# THE REQUEST
Collect each line of the records containing the string "pixels".

# DATA FOR PROCESSING
***
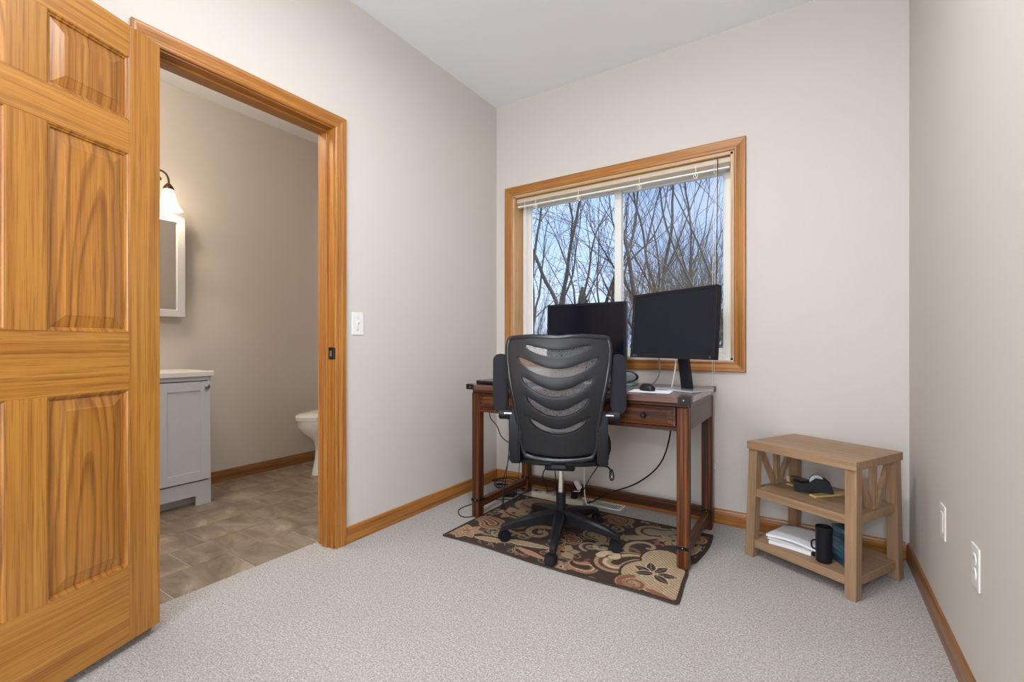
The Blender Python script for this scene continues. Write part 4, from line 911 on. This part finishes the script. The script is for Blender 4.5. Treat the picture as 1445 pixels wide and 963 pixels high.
***
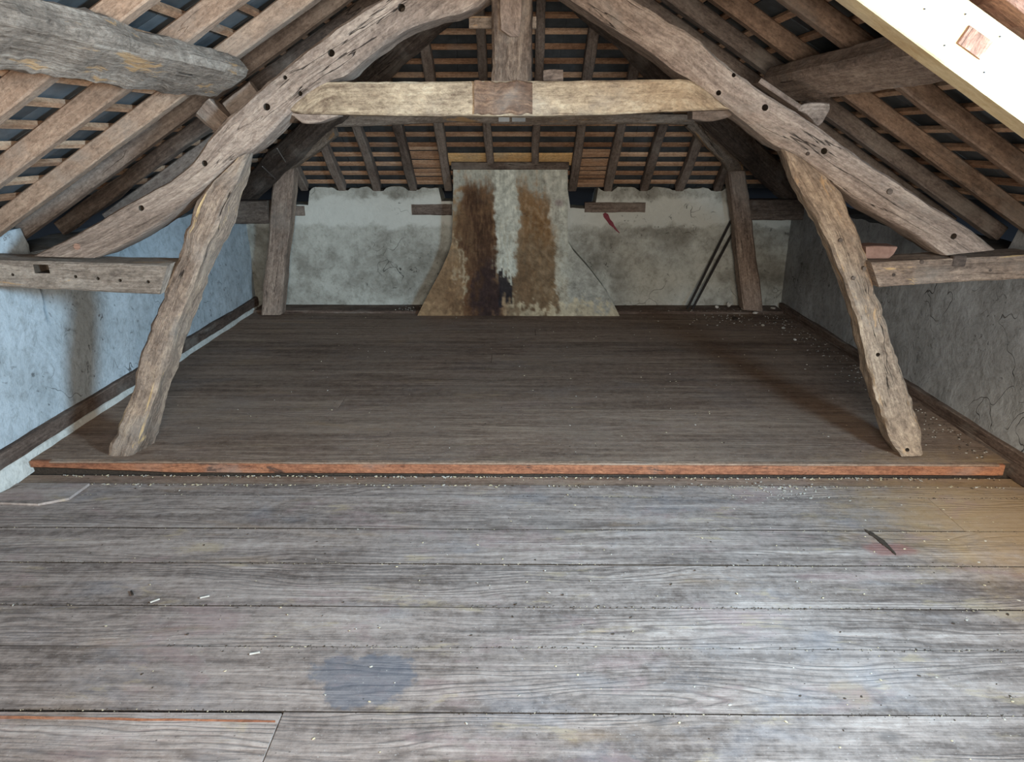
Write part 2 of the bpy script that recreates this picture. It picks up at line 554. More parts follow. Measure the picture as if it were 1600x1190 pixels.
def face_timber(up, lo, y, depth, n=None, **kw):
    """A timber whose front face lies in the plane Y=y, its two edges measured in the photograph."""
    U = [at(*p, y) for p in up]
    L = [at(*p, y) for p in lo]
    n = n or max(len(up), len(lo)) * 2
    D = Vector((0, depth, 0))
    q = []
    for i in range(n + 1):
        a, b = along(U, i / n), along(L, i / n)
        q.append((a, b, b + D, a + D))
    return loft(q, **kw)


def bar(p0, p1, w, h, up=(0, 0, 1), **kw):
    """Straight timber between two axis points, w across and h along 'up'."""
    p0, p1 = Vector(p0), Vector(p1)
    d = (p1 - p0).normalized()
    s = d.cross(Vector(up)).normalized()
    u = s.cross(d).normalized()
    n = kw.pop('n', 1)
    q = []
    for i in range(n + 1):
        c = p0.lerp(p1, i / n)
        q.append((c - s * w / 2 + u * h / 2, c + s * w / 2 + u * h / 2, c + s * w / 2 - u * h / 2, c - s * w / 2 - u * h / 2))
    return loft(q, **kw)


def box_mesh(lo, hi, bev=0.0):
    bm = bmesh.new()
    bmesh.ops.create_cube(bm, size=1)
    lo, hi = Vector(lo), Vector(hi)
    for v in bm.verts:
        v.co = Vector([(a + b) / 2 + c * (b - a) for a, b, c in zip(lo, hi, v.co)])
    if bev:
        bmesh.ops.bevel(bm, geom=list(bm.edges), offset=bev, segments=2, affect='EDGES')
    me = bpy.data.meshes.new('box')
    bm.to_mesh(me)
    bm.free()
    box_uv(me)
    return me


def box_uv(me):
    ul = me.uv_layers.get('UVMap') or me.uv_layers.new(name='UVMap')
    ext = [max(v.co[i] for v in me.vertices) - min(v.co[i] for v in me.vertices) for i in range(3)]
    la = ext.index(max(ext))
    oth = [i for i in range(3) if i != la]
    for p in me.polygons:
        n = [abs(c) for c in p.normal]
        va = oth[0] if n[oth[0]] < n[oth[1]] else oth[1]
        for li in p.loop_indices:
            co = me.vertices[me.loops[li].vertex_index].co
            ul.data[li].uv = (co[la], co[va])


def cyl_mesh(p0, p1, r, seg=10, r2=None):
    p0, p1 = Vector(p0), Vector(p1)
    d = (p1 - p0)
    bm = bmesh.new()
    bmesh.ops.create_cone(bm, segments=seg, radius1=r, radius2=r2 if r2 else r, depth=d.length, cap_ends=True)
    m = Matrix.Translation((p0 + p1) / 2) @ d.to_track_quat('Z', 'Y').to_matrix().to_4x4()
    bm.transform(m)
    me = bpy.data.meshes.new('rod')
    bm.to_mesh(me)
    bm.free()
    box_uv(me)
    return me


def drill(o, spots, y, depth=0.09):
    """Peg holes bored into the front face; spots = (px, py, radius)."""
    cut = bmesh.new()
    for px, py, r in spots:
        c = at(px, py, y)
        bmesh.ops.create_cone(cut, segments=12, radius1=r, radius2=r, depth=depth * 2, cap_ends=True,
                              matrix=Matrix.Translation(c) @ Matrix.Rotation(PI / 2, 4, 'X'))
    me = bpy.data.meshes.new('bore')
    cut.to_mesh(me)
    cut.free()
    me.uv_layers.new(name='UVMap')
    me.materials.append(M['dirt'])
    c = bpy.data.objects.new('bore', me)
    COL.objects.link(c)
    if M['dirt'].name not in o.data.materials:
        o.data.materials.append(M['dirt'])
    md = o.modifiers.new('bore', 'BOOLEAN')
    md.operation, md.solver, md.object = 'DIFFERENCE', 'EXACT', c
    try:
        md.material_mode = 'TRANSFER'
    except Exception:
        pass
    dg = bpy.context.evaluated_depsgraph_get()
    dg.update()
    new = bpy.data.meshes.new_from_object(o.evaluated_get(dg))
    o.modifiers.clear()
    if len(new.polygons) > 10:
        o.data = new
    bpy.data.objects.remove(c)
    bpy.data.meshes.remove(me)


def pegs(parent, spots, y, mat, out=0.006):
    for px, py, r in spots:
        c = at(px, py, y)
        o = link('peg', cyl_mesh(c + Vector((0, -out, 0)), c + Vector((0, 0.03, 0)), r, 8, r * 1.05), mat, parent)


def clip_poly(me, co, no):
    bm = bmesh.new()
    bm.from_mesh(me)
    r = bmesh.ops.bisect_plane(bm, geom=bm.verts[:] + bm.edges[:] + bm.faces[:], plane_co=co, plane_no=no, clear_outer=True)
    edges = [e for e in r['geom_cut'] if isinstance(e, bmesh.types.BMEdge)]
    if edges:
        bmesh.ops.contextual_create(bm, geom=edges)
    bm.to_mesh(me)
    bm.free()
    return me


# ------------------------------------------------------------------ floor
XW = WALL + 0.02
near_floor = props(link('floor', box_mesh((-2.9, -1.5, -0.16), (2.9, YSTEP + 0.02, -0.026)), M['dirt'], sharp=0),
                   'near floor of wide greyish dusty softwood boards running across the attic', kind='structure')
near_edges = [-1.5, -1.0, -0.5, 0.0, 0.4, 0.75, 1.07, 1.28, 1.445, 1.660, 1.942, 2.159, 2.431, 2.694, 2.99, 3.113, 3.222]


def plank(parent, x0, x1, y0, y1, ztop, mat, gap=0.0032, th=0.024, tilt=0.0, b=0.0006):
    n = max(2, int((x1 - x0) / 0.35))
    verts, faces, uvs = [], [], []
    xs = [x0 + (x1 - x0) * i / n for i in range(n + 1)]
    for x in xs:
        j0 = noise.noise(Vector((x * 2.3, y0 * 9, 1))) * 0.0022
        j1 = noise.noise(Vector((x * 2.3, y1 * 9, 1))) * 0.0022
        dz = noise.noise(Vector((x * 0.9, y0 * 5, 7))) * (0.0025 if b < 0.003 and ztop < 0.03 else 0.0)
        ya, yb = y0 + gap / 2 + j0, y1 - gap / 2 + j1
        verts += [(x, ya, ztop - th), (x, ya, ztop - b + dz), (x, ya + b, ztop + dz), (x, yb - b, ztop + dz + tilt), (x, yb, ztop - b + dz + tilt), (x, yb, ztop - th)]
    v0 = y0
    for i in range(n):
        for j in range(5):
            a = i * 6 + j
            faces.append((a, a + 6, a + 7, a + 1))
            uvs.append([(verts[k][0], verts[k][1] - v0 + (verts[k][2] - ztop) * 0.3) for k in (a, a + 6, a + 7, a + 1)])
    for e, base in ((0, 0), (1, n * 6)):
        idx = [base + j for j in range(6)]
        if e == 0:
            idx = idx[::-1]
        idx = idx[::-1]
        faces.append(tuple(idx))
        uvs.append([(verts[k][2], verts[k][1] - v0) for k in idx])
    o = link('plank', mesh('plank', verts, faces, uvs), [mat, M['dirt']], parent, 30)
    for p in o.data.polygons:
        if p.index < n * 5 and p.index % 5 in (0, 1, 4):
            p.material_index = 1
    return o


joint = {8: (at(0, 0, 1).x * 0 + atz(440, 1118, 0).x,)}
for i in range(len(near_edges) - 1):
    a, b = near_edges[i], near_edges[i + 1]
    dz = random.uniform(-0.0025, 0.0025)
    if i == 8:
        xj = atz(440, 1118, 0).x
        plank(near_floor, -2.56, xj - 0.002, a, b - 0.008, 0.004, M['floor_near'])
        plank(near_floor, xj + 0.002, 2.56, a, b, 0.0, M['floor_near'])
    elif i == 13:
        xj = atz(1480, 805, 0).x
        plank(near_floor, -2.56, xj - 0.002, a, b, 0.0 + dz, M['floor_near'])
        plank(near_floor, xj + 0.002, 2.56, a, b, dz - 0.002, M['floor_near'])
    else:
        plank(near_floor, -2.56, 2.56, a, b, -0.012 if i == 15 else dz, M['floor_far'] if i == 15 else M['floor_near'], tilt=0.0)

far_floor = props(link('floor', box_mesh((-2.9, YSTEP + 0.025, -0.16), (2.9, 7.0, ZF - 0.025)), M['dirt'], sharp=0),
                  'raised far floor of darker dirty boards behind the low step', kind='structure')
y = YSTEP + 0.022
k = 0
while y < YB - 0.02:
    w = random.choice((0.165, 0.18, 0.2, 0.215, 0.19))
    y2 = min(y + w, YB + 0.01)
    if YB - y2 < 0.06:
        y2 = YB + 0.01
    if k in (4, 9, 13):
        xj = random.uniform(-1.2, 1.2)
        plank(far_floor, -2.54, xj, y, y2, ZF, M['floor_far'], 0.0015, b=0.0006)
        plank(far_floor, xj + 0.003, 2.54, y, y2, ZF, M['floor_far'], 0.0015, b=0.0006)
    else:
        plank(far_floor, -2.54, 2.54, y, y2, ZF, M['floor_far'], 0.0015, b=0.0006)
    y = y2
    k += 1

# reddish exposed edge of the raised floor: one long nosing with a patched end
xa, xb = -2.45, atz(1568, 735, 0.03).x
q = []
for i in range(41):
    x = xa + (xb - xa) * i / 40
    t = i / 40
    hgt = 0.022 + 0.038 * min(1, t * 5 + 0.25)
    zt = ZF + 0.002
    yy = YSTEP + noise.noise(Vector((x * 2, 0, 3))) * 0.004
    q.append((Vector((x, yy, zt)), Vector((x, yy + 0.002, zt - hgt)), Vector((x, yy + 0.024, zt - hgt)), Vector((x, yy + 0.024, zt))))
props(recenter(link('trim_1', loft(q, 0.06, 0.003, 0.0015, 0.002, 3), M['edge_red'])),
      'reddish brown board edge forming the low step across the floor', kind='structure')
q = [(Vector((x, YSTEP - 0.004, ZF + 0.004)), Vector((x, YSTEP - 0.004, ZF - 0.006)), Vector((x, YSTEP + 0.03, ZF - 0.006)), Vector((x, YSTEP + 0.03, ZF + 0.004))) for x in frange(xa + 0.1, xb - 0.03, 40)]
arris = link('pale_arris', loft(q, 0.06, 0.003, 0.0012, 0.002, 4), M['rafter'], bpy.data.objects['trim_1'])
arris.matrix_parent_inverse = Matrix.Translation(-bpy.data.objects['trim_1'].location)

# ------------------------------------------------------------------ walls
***
# RESPONSE TO THIS EXERCISE
The Blender Python script for this scene continues. Write part 4, from line 911 on. This part finishes the script. The script is for Blender 4.5. Treat the picture as 1445 pixels wide and 963 pixels high.
Write part 2 of the bpy script that recreates this picture. It picks up at line 554. More parts follow. Measure the picture as if it were 1600x1190 pixels.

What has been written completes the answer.